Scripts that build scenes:
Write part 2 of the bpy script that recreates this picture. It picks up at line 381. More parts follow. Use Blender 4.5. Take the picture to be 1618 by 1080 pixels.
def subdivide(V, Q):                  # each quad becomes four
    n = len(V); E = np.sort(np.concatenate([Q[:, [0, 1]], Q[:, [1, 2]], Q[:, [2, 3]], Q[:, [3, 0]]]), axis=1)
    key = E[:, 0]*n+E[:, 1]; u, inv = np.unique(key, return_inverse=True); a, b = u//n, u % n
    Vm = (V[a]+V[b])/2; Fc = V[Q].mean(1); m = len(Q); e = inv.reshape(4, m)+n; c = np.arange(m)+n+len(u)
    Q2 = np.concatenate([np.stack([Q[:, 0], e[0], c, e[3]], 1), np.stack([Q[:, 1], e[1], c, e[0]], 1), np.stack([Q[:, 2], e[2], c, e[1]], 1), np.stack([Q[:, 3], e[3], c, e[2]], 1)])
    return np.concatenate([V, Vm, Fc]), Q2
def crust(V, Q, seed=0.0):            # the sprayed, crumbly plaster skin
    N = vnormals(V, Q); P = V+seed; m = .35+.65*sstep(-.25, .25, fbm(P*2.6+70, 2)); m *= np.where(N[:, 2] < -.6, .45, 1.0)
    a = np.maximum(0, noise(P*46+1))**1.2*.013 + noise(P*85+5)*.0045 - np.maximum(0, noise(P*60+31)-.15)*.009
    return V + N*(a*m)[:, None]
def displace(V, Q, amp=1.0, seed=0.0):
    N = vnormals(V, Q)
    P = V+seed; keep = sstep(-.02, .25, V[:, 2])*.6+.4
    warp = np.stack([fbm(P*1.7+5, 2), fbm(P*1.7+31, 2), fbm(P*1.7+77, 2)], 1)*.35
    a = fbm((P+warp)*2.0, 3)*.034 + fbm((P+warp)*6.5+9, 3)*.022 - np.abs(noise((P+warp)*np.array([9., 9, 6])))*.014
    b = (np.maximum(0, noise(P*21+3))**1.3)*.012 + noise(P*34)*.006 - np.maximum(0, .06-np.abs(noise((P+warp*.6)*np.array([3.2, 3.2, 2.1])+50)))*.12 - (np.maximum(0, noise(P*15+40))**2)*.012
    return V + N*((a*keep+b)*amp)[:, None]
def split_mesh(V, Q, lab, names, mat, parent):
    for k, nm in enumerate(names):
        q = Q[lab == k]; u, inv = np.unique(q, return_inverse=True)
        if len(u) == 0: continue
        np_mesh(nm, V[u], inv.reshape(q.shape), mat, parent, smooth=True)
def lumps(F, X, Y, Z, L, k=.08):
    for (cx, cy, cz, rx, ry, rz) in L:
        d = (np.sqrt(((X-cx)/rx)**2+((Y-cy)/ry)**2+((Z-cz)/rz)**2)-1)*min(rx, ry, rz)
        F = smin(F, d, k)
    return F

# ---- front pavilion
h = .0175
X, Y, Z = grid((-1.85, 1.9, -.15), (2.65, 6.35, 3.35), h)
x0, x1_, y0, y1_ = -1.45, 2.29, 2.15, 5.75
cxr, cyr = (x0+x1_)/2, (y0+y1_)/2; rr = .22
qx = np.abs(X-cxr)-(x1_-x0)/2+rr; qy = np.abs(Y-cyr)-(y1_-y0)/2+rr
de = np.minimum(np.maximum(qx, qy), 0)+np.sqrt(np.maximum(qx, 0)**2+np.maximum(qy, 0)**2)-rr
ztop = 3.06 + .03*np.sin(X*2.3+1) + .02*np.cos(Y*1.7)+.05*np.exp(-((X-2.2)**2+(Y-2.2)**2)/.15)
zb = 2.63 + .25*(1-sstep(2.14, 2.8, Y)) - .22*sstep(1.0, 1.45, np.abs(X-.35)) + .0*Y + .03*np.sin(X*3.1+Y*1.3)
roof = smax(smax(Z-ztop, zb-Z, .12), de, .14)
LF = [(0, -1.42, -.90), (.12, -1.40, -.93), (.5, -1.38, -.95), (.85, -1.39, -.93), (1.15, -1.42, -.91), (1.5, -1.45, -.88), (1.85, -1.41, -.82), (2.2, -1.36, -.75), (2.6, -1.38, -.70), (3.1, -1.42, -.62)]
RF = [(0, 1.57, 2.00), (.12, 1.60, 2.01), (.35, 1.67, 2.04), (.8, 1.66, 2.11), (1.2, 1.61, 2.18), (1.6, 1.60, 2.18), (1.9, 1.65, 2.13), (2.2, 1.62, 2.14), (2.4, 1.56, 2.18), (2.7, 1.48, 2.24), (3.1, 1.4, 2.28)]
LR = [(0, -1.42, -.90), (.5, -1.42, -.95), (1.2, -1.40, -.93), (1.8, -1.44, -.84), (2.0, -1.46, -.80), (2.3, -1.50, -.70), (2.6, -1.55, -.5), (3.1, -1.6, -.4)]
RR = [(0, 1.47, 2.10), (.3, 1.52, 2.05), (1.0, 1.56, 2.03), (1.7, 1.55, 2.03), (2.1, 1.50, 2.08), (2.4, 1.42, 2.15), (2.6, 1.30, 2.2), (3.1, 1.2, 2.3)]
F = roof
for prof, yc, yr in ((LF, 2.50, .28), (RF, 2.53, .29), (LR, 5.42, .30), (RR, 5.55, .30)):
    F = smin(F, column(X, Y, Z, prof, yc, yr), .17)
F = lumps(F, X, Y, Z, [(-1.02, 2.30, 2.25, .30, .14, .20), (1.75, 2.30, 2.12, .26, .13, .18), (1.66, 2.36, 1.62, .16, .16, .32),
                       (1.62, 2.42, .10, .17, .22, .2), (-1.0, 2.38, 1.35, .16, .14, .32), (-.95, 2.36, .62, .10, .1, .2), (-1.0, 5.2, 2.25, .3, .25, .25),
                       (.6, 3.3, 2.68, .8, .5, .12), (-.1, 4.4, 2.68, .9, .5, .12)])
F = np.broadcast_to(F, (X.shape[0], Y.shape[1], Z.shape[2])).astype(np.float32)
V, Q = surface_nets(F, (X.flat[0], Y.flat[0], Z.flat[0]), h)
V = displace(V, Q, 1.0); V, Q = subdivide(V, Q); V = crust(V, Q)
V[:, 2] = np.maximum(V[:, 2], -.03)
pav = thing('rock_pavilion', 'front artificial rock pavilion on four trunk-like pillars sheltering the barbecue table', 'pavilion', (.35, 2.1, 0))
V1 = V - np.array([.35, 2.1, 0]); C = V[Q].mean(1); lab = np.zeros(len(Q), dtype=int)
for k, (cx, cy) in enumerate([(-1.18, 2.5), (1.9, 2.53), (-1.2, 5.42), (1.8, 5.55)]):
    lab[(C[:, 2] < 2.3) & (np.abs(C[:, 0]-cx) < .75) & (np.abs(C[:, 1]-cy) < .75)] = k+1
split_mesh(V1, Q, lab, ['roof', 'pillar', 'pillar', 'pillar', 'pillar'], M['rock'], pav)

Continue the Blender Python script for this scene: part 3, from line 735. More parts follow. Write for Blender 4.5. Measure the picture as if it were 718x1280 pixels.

● **PROBLEM REQUIREMENTS**:
Print back all the lines verbatim.

● **RESPONSE TO THE TASK**:
Write part 2 of the bpy script that recreates this picture. It picks up at line 381. More parts follow. Use Blender 4.5. Take the picture to be 1618 by 1080 pixels.
def subdivide(V, Q):                  # each quad becomes four
    n = len(V); E = np.sort(np.concatenate([Q[:, [0, 1]], Q[:, [1, 2]], Q[:, [2, 3]], Q[:, [3, 0]]]), axis=1)
    key = E[:, 0]*n+E[:, 1]; u, inv = np.unique(key, return_inverse=True); a, b = u//n, u % n
    Vm = (V[a]+V[b])/2; Fc = V[Q].mean(1); m = len(Q); e = inv.reshape(4, m)+n; c = np.arange(m)+n+len(u)
    Q2 = np.concatenate([np.stack([Q[:, 0], e[0], c, e[3]], 1), np.stack([Q[:, 1], e[1], c, e[0]], 1), np.stack([Q[:, 2], e[2], c, e[1]], 1), np.stack([Q[:, 3], e[3], c, e[2]], 1)])
    return np.concatenate([V, Vm, Fc]), Q2
def crust(V, Q, seed=0.0):            # the sprayed, crumbly plaster skin
    N = vnormals(V, Q); P = V+seed; m = .35+.65*sstep(-.25, .25, fbm(P*2.6+70, 2)); m *= np.where(N[:, 2] < -.6, .45, 1.0)
    a = np.maximum(0, noise(P*46+1))**1.2*.013 + noise(P*85+5)*.0045 - np.maximum(0, noise(P*60+31)-.15)*.009
    return V + N*(a*m)[:, None]
def displace(V, Q, amp=1.0, seed=0.0):
    N = vnormals(V, Q)
    P = V+seed; keep = sstep(-.02, .25, V[:, 2])*.6+.4
    warp = np.stack([fbm(P*1.7+5, 2), fbm(P*1.7+31, 2), fbm(P*1.7+77, 2)], 1)*.35
    a = fbm((P+warp)*2.0, 3)*.034 + fbm((P+warp)*6.5+9, 3)*.022 - np.abs(noise((P+warp)*np.array([9., 9, 6])))*.014
    b = (np.maximum(0, noise(P*21+3))**1.3)*.012 + noise(P*34)*.006 - np.maximum(0, .06-np.abs(noise((P+warp*.6)*np.array([3.2, 3.2, 2.1])+50)))*.12 - (np.maximum(0, noise(P*15+40))**2)*.012
    return V + N*((a*keep+b)*amp)[:, None]
def split_mesh(V, Q, lab, names, mat, parent):
    for k, nm in enumerate(names):
        q = Q[lab == k]; u, inv = np.unique(q, return_inverse=True)
        if len(u) == 0: continue
        np_mesh(nm, V[u], inv.reshape(q.shape), mat, parent, smooth=True)
def lumps(F, X, Y, Z, L, k=.08):
    for (cx, cy, cz, rx, ry, rz) in L:
        d = (np.sqrt(((X-cx)/rx)**2+((Y-cy)/ry)**2+((Z-cz)/rz)**2)-1)*min(rx, ry, rz)
        F = smin(F, d, k)
    return F

# ---- front pavilion
h = .0175
X, Y, Z = grid((-1.85, 1.9, -.15), (2.65, 6.35, 3.35), h)
x0, x1_, y0, y1_ = -1.45, 2.29, 2.15, 5.75
cxr, cyr = (x0+x1_)/2, (y0+y1_)/2; rr = .22
qx = np.abs(X-cxr)-(x1_-x0)/2+rr; qy = np.abs(Y-cyr)-(y1_-y0)/2+rr
de = np.minimum(np.maximum(qx, qy), 0)+np.sqrt(np.maximum(qx, 0)**2+np.maximum(qy, 0)**2)-rr
ztop = 3.06 + .03*np.sin(X*2.3+1) + .02*np.cos(Y*1.7)+.05*np.exp(-((X-2.2)**2+(Y-2.2)**2)/.15)
zb = 2.63 + .25*(1-sstep(2.14, 2.8, Y)) - .22*sstep(1.0, 1.45, np.abs(X-.35)) + .0*Y + .03*np.sin(X*3.1+Y*1.3)
roof = smax(smax(Z-ztop, zb-Z, .12), de, .14)
LF = [(0, -1.42, -.90), (.12, -1.40, -.93), (.5, -1.38, -.95), (.85, -1.39, -.93), (1.15, -1.42, -.91), (1.5, -1.45, -.88), (1.85, -1.41, -.82), (2.2, -1.36, -.75), (2.6, -1.38, -.70), (3.1, -1.42, -.62)]
RF = [(0, 1.57, 2.00), (.12, 1.60, 2.01), (.35, 1.67, 2.04), (.8, 1.66, 2.11), (1.2, 1.61, 2.18), (1.6, 1.60, 2.18), (1.9, 1.65, 2.13), (2.2, 1.62, 2.14), (2.4, 1.56, 2.18), (2.7, 1.48, 2.24), (3.1, 1.4, 2.28)]
LR = [(0, -1.42, -.90), (.5, -1.42, -.95), (1.2, -1.40, -.93), (1.8, -1.44, -.84), (2.0, -1.46, -.80), (2.3, -1.50, -.70), (2.6, -1.55, -.5), (3.1, -1.6, -.4)]
RR = [(0, 1.47, 2.10), (.3, 1.52, 2.05), (1.0, 1.56, 2.03), (1.7, 1.55, 2.03), (2.1, 1.50, 2.08), (2.4, 1.42, 2.15), (2.6, 1.30, 2.2), (3.1, 1.2, 2.3)]
F = roof
for prof, yc, yr in ((LF, 2.50, .28), (RF, 2.53, .29), (LR, 5.42, .30), (RR, 5.55, .30)):
    F = smin(F, column(X, Y, Z, prof, yc, yr), .17)
F = lumps(F, X, Y, Z, [(-1.02, 2.30, 2.25, .30, .14, .20), (1.75, 2.30, 2.12, .26, .13, .18), (1.66, 2.36, 1.62, .16, .16, .32),
                       (1.62, 2.42, .10, .17, .22, .2), (-1.0, 2.38, 1.35, .16, .14, .32), (-.95, 2.36, .62, .10, .1, .2), (-1.0, 5.2, 2.25, .3, .25, .25),
                       (.6, 3.3, 2.68, .8, .5, .12), (-.1, 4.4, 2.68, .9, .5, .12)])
F = np.broadcast_to(F, (X.shape[0], Y.shape[1], Z.shape[2])).astype(np.float32)
V, Q = surface_nets(F, (X.flat[0], Y.flat[0], Z.flat[0]), h)
V = displace(V, Q, 1.0); V, Q = subdivide(V, Q); V = crust(V, Q)
V[:, 2] = np.maximum(V[:, 2], -.03)
pav = thing('rock_pavilion', 'front artificial rock pavilion on four trunk-like pillars sheltering the barbecue table', 'pavilion', (.35, 2.1, 0))
V1 = V - np.array([.35, 2.1, 0]); C = V[Q].mean(1); lab = np.zeros(len(Q), dtype=int)
for k, (cx, cy) in enumerate([(-1.18, 2.5), (1.9, 2.53), (-1.2, 5.42), (1.8, 5.55)]):
    lab[(C[:, 2] < 2.3) & (np.abs(C[:, 0]-cx) < .75) & (np.abs(C[:, 1]-cy) < .75)] = k+1
split_mesh(V1, Q, lab, ['roof', 'pillar', 'pillar', 'pillar', 'pillar'], M['rock'], pav)

Continue the Blender Python script for this scene: part 3, from line 735. More parts follow. Write for Blender 4.5. Measure the picture as if it were 718x1280 pixels.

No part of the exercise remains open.